Currently, the implemented architectures are ALSA and Port MIDI, and the "virtual" MIDI file device. The available devices depend on the hardware and system configuration. A list of available devices for the platform in use can be obtained from the MIDIDeviceList class. However, as in the AudioIO layer, if no device is specified or if "default:default" is selected, the MIDI Manager will choose the device that seems most adequate for the current architecture.

The MIDIInConfig class has three parameters that control which MIDI data will be delivered to a certain MIDIInput object: ChannelMask, MessageMask, and Filter. ChannelMask and MessageMask are bitmasks, and Filter optionally specifies a filter on the second byte of the MIDI message. The ChannelMask allows to create a MIDIIn that receives MIDI messages on a certain channel or channels only. The MessageMask allows to create a MIDIIn that receives MIDI messages of a certain type only. The Filter allows to create a MIDIIn that receives MIDI messages where the second byte (first data byte) has a certain value. This is particularly useful for control change messages, where the second byte specifies the type of control change.

The derived class MIDIInControl implements MIDIIn with one or more OutControls. The actual amount depends on the filtering used. Outputs will be generated for each message that the MIDIInControl will receive. If. for example, a MIDIInControl is configured for eNoteOn messages, two OutControls will be used, one for key, and one for velocity.

When the MIDI input comes from a device, typically live input, MIDI messages gets delivered through the controls as soon as they come in. In the case of the special "virtual" FileMIDIDevice, this situation is slightly different, and a MIDIClocker should be used to control the sequencing of the data in the MIDI file.

SDIF SUPPORT

SDIF or Sound Description Interchange Format is a binary format defined and supported by various research teams [Schwarz and Wright, 2000,Wright, 1999,Wright, 1998b]. It was created with the goal of having a common format for exchanging synthesis samples, usually spectral domain data coming from a previous analysis.

The mapping of CLAM data to a SDIF File is fairly simple; it is always done from a CLAM::Segment object (see section 3.2.1).
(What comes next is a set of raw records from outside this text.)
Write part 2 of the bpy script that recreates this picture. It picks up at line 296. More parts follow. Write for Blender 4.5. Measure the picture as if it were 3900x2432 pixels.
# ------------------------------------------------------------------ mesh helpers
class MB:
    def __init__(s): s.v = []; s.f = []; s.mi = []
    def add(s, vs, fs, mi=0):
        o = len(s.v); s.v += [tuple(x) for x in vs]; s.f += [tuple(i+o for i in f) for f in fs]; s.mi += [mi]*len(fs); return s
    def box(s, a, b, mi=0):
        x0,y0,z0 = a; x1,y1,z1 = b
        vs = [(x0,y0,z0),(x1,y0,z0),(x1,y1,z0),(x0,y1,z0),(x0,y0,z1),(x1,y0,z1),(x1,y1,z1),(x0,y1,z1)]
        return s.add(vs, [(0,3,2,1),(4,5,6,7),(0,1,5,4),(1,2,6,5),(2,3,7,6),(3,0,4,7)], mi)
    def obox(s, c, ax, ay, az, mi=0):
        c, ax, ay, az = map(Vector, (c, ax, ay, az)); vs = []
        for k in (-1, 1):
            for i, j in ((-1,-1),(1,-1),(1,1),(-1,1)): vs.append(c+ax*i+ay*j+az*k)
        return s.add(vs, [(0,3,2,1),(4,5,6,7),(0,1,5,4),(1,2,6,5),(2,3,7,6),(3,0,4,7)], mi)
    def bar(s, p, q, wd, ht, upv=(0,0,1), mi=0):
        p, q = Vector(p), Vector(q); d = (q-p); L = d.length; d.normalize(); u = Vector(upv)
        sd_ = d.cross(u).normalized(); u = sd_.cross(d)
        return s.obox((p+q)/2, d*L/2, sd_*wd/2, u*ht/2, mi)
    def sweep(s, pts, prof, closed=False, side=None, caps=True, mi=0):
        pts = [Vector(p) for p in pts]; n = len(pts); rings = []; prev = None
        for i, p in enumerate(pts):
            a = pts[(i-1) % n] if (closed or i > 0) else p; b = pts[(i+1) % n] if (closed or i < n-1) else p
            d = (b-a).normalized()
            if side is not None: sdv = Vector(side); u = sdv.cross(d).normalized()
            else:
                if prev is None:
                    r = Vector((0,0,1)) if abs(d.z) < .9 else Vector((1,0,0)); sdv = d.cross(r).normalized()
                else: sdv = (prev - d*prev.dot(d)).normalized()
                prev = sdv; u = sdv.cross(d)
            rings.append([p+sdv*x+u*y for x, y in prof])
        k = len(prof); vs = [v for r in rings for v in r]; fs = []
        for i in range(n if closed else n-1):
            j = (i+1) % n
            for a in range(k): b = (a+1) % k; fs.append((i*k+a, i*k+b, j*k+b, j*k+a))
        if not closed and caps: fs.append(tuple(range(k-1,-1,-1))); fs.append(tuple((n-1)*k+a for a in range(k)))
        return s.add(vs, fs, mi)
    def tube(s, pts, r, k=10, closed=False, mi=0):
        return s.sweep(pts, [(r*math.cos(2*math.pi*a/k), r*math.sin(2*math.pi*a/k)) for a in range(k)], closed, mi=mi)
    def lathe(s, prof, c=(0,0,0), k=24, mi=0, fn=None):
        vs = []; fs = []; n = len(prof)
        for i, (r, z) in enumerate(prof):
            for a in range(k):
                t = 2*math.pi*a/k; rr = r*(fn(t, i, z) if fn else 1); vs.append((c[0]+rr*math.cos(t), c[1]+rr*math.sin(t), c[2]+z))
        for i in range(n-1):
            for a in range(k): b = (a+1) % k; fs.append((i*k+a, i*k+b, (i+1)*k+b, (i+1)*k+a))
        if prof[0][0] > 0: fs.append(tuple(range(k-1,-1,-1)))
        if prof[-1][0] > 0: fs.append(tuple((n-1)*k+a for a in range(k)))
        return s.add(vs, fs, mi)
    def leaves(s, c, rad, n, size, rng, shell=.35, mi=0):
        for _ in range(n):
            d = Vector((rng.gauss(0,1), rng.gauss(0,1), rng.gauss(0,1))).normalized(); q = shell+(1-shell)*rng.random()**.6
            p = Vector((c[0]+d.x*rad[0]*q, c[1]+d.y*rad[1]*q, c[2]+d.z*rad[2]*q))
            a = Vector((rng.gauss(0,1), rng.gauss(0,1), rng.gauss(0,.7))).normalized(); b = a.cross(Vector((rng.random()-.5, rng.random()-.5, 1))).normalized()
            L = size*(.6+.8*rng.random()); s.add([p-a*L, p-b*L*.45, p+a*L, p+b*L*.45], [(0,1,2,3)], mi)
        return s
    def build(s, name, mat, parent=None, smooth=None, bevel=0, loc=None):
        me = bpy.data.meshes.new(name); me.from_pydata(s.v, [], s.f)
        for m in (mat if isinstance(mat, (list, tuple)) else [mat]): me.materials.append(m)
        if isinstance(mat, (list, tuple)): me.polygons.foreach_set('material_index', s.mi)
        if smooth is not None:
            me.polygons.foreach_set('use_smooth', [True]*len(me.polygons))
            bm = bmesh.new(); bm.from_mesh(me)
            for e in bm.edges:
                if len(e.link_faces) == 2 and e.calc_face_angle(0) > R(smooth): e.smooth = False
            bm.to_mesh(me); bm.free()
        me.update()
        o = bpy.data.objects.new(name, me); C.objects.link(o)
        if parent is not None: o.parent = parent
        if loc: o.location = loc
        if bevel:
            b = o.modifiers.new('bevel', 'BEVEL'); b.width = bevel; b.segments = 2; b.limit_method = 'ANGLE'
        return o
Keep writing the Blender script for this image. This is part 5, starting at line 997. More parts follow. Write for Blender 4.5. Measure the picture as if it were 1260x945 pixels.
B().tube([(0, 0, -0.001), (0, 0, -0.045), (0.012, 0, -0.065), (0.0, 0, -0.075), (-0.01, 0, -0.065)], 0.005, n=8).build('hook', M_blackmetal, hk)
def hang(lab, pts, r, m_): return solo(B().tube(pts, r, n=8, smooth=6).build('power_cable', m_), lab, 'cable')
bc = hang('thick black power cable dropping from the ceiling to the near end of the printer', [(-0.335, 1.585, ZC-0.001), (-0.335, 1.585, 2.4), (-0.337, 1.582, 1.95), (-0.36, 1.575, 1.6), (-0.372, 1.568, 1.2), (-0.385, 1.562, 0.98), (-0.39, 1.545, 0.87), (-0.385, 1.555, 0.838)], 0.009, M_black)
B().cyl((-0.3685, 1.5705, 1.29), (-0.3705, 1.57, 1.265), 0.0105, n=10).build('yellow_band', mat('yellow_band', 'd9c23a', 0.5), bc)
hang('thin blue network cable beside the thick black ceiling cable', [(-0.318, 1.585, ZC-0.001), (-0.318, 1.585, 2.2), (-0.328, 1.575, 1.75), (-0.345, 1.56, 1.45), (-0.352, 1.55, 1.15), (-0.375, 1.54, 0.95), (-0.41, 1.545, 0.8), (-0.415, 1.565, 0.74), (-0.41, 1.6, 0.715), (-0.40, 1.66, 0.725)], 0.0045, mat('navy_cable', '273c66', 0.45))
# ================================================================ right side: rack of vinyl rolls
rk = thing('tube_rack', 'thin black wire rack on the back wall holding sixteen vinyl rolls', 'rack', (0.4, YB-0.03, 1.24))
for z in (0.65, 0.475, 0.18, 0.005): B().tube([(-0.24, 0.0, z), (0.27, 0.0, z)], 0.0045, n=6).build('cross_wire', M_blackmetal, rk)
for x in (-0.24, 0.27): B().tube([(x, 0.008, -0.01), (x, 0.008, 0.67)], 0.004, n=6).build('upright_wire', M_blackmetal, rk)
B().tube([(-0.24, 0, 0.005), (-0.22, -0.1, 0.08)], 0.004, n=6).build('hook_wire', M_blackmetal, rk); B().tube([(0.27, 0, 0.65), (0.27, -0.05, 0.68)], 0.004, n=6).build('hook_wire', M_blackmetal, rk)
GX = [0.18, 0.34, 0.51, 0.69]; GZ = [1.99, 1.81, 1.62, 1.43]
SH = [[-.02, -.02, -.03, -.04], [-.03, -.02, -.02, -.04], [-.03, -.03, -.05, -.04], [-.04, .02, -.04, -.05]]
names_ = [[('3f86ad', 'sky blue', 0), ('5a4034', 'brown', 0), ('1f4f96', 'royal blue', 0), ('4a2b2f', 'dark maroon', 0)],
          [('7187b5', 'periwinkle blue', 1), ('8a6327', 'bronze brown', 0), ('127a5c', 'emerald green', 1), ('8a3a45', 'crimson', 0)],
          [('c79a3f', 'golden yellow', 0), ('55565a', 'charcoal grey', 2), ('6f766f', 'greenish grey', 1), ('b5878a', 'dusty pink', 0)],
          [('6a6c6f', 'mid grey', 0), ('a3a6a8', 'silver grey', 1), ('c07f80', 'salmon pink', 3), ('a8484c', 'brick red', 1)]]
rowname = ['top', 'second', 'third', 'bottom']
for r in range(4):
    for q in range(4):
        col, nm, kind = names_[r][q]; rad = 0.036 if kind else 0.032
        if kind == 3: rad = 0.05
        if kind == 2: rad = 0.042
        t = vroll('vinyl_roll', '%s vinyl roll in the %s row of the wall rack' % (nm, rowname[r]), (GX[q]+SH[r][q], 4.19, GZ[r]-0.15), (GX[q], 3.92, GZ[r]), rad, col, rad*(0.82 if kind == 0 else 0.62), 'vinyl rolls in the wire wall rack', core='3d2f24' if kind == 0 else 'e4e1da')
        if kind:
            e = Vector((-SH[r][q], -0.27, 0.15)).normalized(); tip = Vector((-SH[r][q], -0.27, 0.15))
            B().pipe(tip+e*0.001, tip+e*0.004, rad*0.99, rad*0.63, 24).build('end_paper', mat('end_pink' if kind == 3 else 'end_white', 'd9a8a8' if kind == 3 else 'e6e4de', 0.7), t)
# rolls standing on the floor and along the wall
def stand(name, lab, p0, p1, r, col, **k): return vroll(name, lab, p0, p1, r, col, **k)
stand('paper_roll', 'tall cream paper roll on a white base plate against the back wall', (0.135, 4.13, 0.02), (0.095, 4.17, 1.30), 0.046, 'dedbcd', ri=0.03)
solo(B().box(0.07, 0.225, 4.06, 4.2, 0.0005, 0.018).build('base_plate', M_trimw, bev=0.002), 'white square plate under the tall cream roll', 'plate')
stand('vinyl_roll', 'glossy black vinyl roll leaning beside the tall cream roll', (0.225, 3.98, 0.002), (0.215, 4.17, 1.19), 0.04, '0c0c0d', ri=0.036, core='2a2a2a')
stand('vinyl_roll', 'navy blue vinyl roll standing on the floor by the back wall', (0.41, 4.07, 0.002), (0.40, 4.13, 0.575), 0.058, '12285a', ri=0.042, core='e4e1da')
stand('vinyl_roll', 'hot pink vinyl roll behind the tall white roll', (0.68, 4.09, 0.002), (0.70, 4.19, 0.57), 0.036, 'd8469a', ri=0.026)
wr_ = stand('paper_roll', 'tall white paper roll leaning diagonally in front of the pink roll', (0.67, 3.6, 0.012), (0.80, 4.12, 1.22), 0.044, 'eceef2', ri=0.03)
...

The Segment internal structure can very easily be mapped to SDIF as it basically holds inside an array of time-ordered frames. Out of the different data inside a frame, only the necessary for the synthesis process is stored into SDIF. That is, residual spectrum, sinusoidal peaks with track number and fundamental frequency. Due to the SDIF specification, all magnitude data needs to be stored in linear scale (as opposed to what is usual in CLAM, where data is in dB).

All this is done using two CLAM Processing: SDIFIn and SDIFOut. SDIFIn takes a Segment in its output port because it needs a single reference where to store the created frames. SDIFOut takes frames in its output port and enables storing frames even from different segments.